Wolfgang Münchau
Germany’s attitude to Russia is changing. Does it go far enough?
It’s hard to overstate the pace of the change now under way in Germany. A country that had been defined by its reluctance to deploy military force is now sending lethal weapons to Ukraine and promising €100 billion more in defence spending. The Nord Stream 2 pipeline, which would have ferried more Russian gas to Germany, has been abandoned. Germany has accepted Russia’s exclusion from the Swift banking system, in spite of the collateral economic damage. All of this adds up to the biggest policy shift that I can remember.
Perhaps the most significant change is in the tone of German public debate. Take last weekend’s gathering of 100,000 on Berlin’s streets: it was not your usual anti-war protest. There was outrage against the Kremlin and placards saying ‘Better a cold shower than Putin’s gas’. Astonishingly, the arms to Ukraine and the extra defence spending is backed by more than three-quarters of the German public. For the first time in living memory, there is also public outrage against Social Democratic party politicians – such as Gerhard Schröder and Manuela Schwesig – who lived in Vladimir Putin’s pocket for so long.
The German media has reassessed 16 years of Angela Merkel, her energy policy and her special relationships with dictators. ‘We’re starting over now,’ says the editor of Die Welt. ‘Now’s the chance to let go of old illusions that you have grown fond of and to accept the demanding seriousness of a complicated reality.’ Bild is delighted. ‘A left-wing Chancellor is implementing demands for which conservative and middle-class journalists and politicians have been ridiculed for many, many years,’ it says.
That Chancellor – Olaf Scholz – is now using the language of confrontation. ‘We are experiencing a turning point,’ he told the Reichstag on Sunday. ‘The world after won’t be the same… We are on the right side of history.’ It’s easy to get an impression of a Germany that now stands shoulder to shoulder with Britain, America and Eastern Europe. But all is not quite as it seems.
Look at the small print, and we see that the Swift sanctions exclude transactions for oil and gas. Germany imports almost half of its gas from Russia: it can’t just not pay for it. Also, the weapons Germany offered Ukraine – 1,000 anti-tank weapons and 500 ‘Stinger’ surface-to-air missiles – won’t affect the outcome of the war. And when it came to Nord Stream 2, Scholz – who was defending it as ‘a private enterprise’ not so long ago – had no choice. The Americans would have sanctioned every shareholder, every customer and every SPD politician involved with it had it gone ahead. Scholz, to his credit, accepted this.
What still needs to change in Germany is a major part of its governing philosophy: what you might call supply-chain mercantilism. In the German political mind, it is absolutely imperative to keep a current account surplus: i.e. to export more than you import.

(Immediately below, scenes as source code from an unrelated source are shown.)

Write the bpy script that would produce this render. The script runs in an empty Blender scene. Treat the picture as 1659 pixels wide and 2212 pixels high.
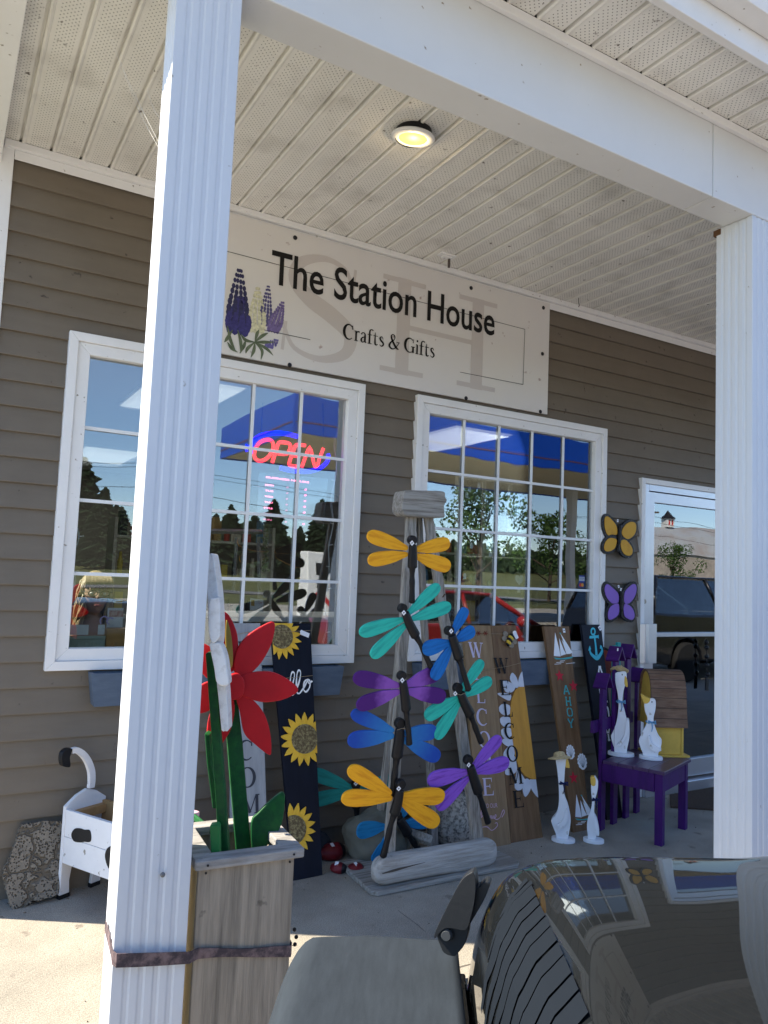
import bpy, bmesh, math, random
from mathutils import Vector, Matrix, noise
random.seed(7)
S = bpy.context.scene
COL = S.collection
R = math.radians
# ---------------------------------------------------------------- camera
yaw, pit, rol = R(30.33), R(4.69), R(2.32)
F = 1641.0
CP = Vector((0, -3.8, 1.48))
fw = Vector((math.sin(yaw)*math.cos(pit), math.cos(yaw)*math.cos(pit), math.sin(pit)))
rt0 = Vector((math.cos(yaw), -math.sin(yaw), 0)); up0 = rt0.cross(fw)
rt = rt0*math.cos(rol)+up0*math.sin(rol); up = -rt0*math.sin(rol)+up0*math.cos(rol)
cam = bpy.data.cameras.new('camera'); co = bpy.data.objects.new('camera', cam); COL.objects.link(co)
co.matrix_world = Matrix(((rt.x, up.x, -fw.x, CP.x), (rt.y, up.y, -fw.y, CP.y), (rt.z, up.z, -fw.z, CP.z), (0, 0, 0, 1)))
cam.sensor_fit = 'VERTICAL'; cam.sensor_height = 34.6; cam.lens = F/2212*34.6
cam.clip_start = .05; cam.clip_end = 3000
S.camera = co
# ---------------------------------------------------------------- light
SUNDIR = Vector((-.85, .53, 0)).normalized()*math.cos(R(43)); SUNDIR.z = math.sin(R(43))
W = bpy.data.worlds.new('World'); S.world = W; W.use_nodes = True
nt = W.node_tree; bg = nt.nodes['Background']
sk = nt.nodes.new('ShaderNodeTexSky'); sk.sky_type = 'NISHITA'; sk.sun_disc = False
sk.sun_elevation = R(43); sk.sun_rotation = math.atan2(SUNDIR.x, SUNDIR.y)
sk.dust_density = .1; sk.air_density = .9; sk.ozone_density = 4.0
nt.links.new(sk.outputs[0], bg.inputs[0]); bg.inputs[1].default_value = .11
sl = bpy.data.lights.new('sun', 'SUN'); sl.energy = 4.4; sl.angle = R(.5); sl.color = (1, .90, .72)
so = bpy.data.objects.new('sun', sl); COL.objects.link(so)
so.rotation_euler = (-SUNDIR).to_track_quat('-Z', 'Y').to_euler()
S.view_settings.view_transform = 'Standard'; S.view_settings.look = 'None'
S.view_settings.exposure = 1.62; S.view_settings.gamma = 1
# ---------------------------------------------------------------- helpers
def ray(u, v):
    return rt*((u-829.5)/F) - up*((v-1106)/F) + fw
def P(u, v, ax, val):
    d = ray(u, v); return CP + d*((val-CP[ax])/d[ax])
def Z(x0, y0, s):
    return lambda x, y: ((x0+s*x)/1.507, (y0+s*y)/1.507)
zA = Z(1050, 1550, .45208); zB = Z(1000, 2200, .45208); zC = Z(1700, 1950, .39181); zCow = Z(0, 2350, .42194)
zF = Z(620, 1750, .4973); zS = Z(700, 650, .66305); zPL = Z(540, 2600, .33135); zR = Z(1000, 2500, .42194)
zO = Z(680, 1350, .30139); zWN = Z(0, 1750, .28933); zW1 = Z(650, 1750, .30139); zW2 = Z(1300, 1300, .42194)
zBF = Z(1850, 1550, .31646); zJ = Z(880, 2700, .48222); zBD = Z(1500, 1950, .3842); zDR = Z(2100, 1900, .40692)

class Fr:
    """a local frame: ex right, ey up, ez towards the viewer side"""
    def __init__(s, o, ez, ey):
        s.o = Vector(o); s.ez = Vector(ez).normalized()
        ey = Vector(ey); s.ey = (ey - s.ez*ey.dot(s.ez)).normalized(); s.ex = s.ey.cross(s.ez)
        s.m = Matrix(((s.ex.x, s.ey.x, s.ez.x, s.o.x), (s.ex.y, s.ey.y, s.ez.y, s.o.y), (s.ex.z, s.ey.z, s.ez.z, s.o.z), (0, 0, 0, 1)))
    def l(s, uv, off=0):
        d = ray(*uv); p0 = s.o+s.ez*off
        q = CP + d*((p0-CP).dot(s.ez)/d.dot(s.ez)) - s.o
        return (q.dot(s.ex), q.dot(s.ey))
    def pts(s, L, off=0): return [s.l(p, off) for p in L]
WALL = Fr((0, 0, 0), (0, -1, 0), (0, 0, 1))   # x right, z up, ez to -y
def wallfr(y, x=0, z=0): return Fr((x, y, z), (0, -1, 0), (0, 0, 1))

MATS = {}
def hexc(c): return (*c, 1)
def mat(name, col, rough=.6, metal=0, var=.0, vscale=8, stretch=None, bump=0, bscale=60, spec=.28, coat=0, emit=0,
        col2=None, thr=None, dirt=0, dscale=30, dcol=(.03, .025, .02), extra=None, coord='Object', stretch2=None):
    if name in MATS: return MATS[name]
    m = bpy.data.materials.new(name); m.use_nodes = True; n = m.node_tree; N = n.nodes; L = n.links
    b = N['Principled BSDF']; b.inputs['Roughness'].default_value = rough; b.inputs['Metallic'].default_value = metal
    b.inputs['Specular IOR Level'].default_value = spec; b.inputs['Coat Weight'].default_value = coat
    b.inputs['Coat Roughness'].default_value = .03
    b.inputs['Base Color'].default_value = hexc(col)
    tc = N.new('ShaderNodeTexCoord'); mp = N.new('ShaderNodeMapping'); L.new(tc.outputs[coord], mp.inputs[0])
    if stretch: mp.inputs['Scale'].default_value = stretch
    cur = None
    if var or col2:
        tx = N.new('ShaderNodeTexNoise'); tx.inputs['Scale'].default_value = vscale; tx.inputs['Detail'].default_value = 6
        tx.inputs['Roughness'].default_value = .65; L.new(mp.outputs[0], tx.inputs['Vector'])
        cr = N.new('ShaderNodeValToRGB'); L.new(tx.outputs['Fac'], cr.inputs[0])
        c2 = col2 or tuple(min(1, c*(1+var)) for c in col)
        c1 = tuple(c*(1-var) for c in col) if not col2 else col
        t = thr or (.3, .7)
        cr.color_ramp.elements[0].position = t[0]; cr.color_ramp.elements[1].position = t[1]
        cr.color_ramp.elements[0].color = hexc(c1); cr.color_ramp.elements[1].color = hexc(c2)
        cur = cr.outputs[0]
    if dirt:
        tx = N.new('ShaderNodeTexNoise'); tx.inputs['Scale'].default_value = dscale; tx.inputs['Detail'].default_value = 4
        L.new(tc.outputs[coord], tx.inputs['Vector'])
        cr = N.new('ShaderNodeValToRGB'); L.new(tx.outputs['Fac'], cr.inputs[0])
        cr.color_ramp.elements[0].position = .68-dirt*.1; cr.color_ramp.elements[1].position = .74-dirt*.08
        mx = N.new('ShaderNodeMixRGB'); L.new(cr.outputs[0], mx.inputs[0])
        if cur: L.new(cur, mx.inputs[1])
        else: mx.inputs[1].default_value = hexc(col)
        mx.inputs[2].default_value = hexc(dcol); cur = mx.outputs[0]
    if extra: cur = extra(n, tc, cur, col, b)
    if cur: L.new(cur, b.inputs['Base Color'])
    if bump:
        tb = N.new('ShaderNodeTexNoise'); tb.inputs['Scale'].default_value = bscale; tb.inputs['Detail'].default_value = 5
        mp2 = N.new('ShaderNodeMapping'); L.new(tc.outputs[coord], mp2.inputs[0])
        if stretch2 or stretch: mp2.inputs['Scale'].default_value = stretch2 or stretch
        L.new(mp2.outputs[0], tb.inputs['Vector'])
        bp = N.new('ShaderNodeBump'); bp.inputs['Strength'].default_value = bump; bp.inputs['Distance'].default_value = .004
        L.new(tb.outputs['Fac'], bp.inputs['Height']); L.new(bp.outputs[0], b.inputs['Normal'])
    if emit:
        b.inputs['Emission Color'].default_value = hexc(col); b.inputs['Emission Strength'].default_value = emit
    MATS[name] = m; return m

def tag(o, label=None, cat=None, group=None, kind=None):
    if label: o['label'] = label
    if cat: o['category'] = cat
    if group: o['group'] = group
    if kind: o['kind'] = kind
    return o
def thing(name, label, cat, m=None, group=None):
    o = bpy.data.objects.new(name, None); COL.objects.link(o); o.empty_display_size = .1
    if m is not None: o.matrix_world = m if isinstance(m, Matrix) else Matrix.Translation(m)
    return tag(o, label, cat, group)

def cat(pts, n=6, closed=False):
    P_ = [Vector(p) for p in pts]; k = len(P_); out = []
    rng = range(k) if closed else range(k-1)
    for i in rng:
        if closed: a, b, c, d = P_[(i-1) % k], P_[i], P_[(i+1) % k], P_[(i+2) % k]
        else: a, b, c, d = P_[max(i-1, 0)], P_[i], P_[i+1], P_[min(i+2, k-1)]
        for j in range(n):
            t = j/n
            out.append(.5*((2*b)+(c-a)*t+(2*a-5*b+4*c-d)*t*t+(3*b-a-3*c+d)*t**3))
    if not closed: out.append(P_[-1])
    return out
def clip(poly, conv):
    """clip a 2d polygon to a convex one"""
    area = sum(conv[i][0]*conv[(i+1) % len(conv)][1]-conv[(i+1) % len(conv)][0]*conv[i][1] for i in range(len(conv)))
    if area < 0: conv = conv[::-1]
    out = [tuple(p)[:2] for p in poly]
    for i in range(len(conv)):
        a, b = conv[i], conv[(i+1) % len(conv)]
        f = lambda p: (b[0]-a[0])*(p[1]-a[1])-(b[1]-a[1])*(p[0]-a[0])
        new = []
        for j in range(len(out)):
            p, q = out[j], out[(j+1) % len(out)]
            fp, fq = f(p), f(q)
            if fp >= 0: new.append(p)
            if (fp >= 0) != (fq >= 0):
                t = fp/(fp-fq); new.append((p[0]+(q[0]-p[0])*t, p[1]+(q[1]-p[1])*t))
        out = new
        if not out: return []
    return out
def offset(poly, d):
    k = len(poly); out = []
    a = sum(poly[i][0]*poly[(i+1) % k][1]-poly[(i+1) % k][0]*poly[i][1] for i in range(k))
    sg = 1 if a > 0 else -1
    for i in range(k):
        p0, p, p1 = Vector(poly[i-1][:2]), Vector(poly[i][:2]), Vector(poly[(i+1) % k][:2])
        e0 = (p-p0).normalized(); e1 = (p1-p).normalized(); t = (e0+e1)
        if t.length < 1e-6: t = e1
        t.normalize(); n = Vector((t.y, -t.x))*sg
        out.append(tuple(p+n*d))
    return out

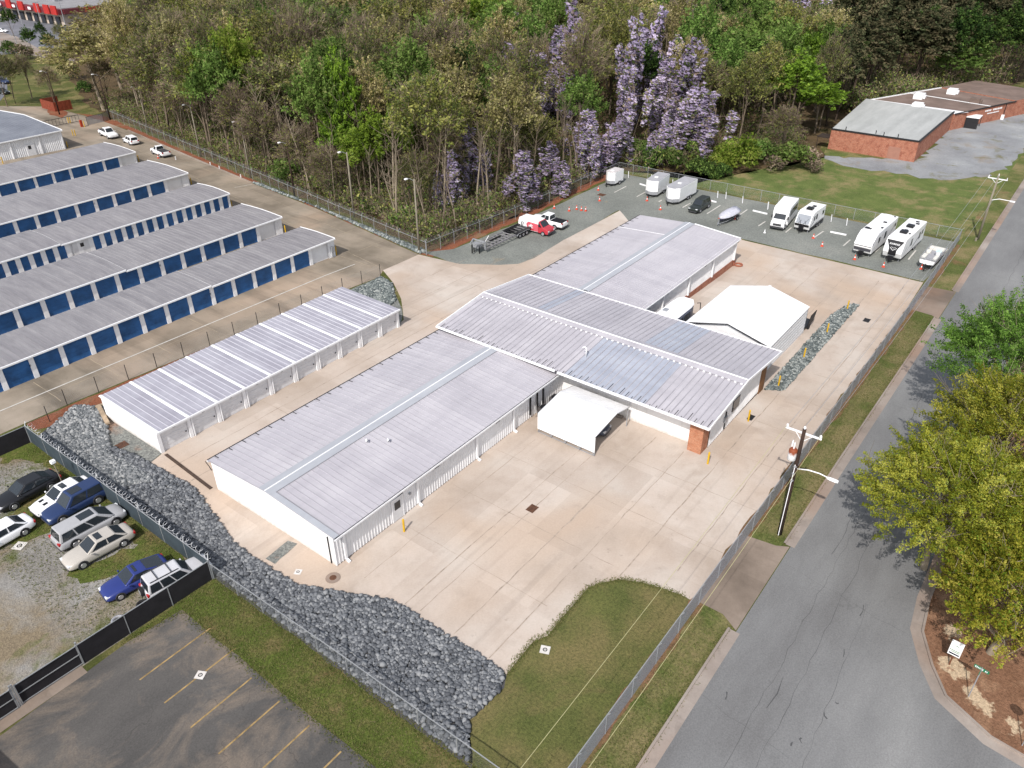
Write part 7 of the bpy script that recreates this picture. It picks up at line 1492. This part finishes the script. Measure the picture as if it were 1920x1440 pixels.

Germany has made itself dependent on gas from Russia, and that will not be easy to reverse. It needs gas both for electricity generation and heating. More importantly, it is dependent on Russian gas to cap energy costs for its companies. Scholz has given the order to his government to examine alternatives to Russian gas, which is a good start. But there is no way for Germany to compensate fully for Russian gas imports in the case of a supply crisis. The dependence on Russia did not simply vanish during the past week.
To really assess the scale of the German transformation, it’s important to look at the long-term policy shifts. Robert Habeck, the economics minister, has been the driving force behind the strategy to invest in renewable energy sources – a laudable aim that will (eventually) make energy cheaper and cleaner. But as a by-product, it also increases Germany’s dependence on gas. Habeck’s Green party, which in the past opposed both nuclear energy and coal, has now said it has no ‘ideological’ red lines and is willing to reconsider plans to close down the country’s nuclear power plants. Even so, Germany will remain reliant on gas in two ways: as a transitional energy source until the renewable sources hit critical mass, and as a permanent source during periods when renewable output is low.
Unless the EU somehow builds up alternative gas supply sources and channels – perhaps the transport of liquefied natural gas from Spain – Germany will remain dependent on Russia. We should be cautious about the scale of the transformation, but when it comes to political language (and public opinion) it’s hard to deny that there’s been a shift. The test will come when Germany has to start making hard choices.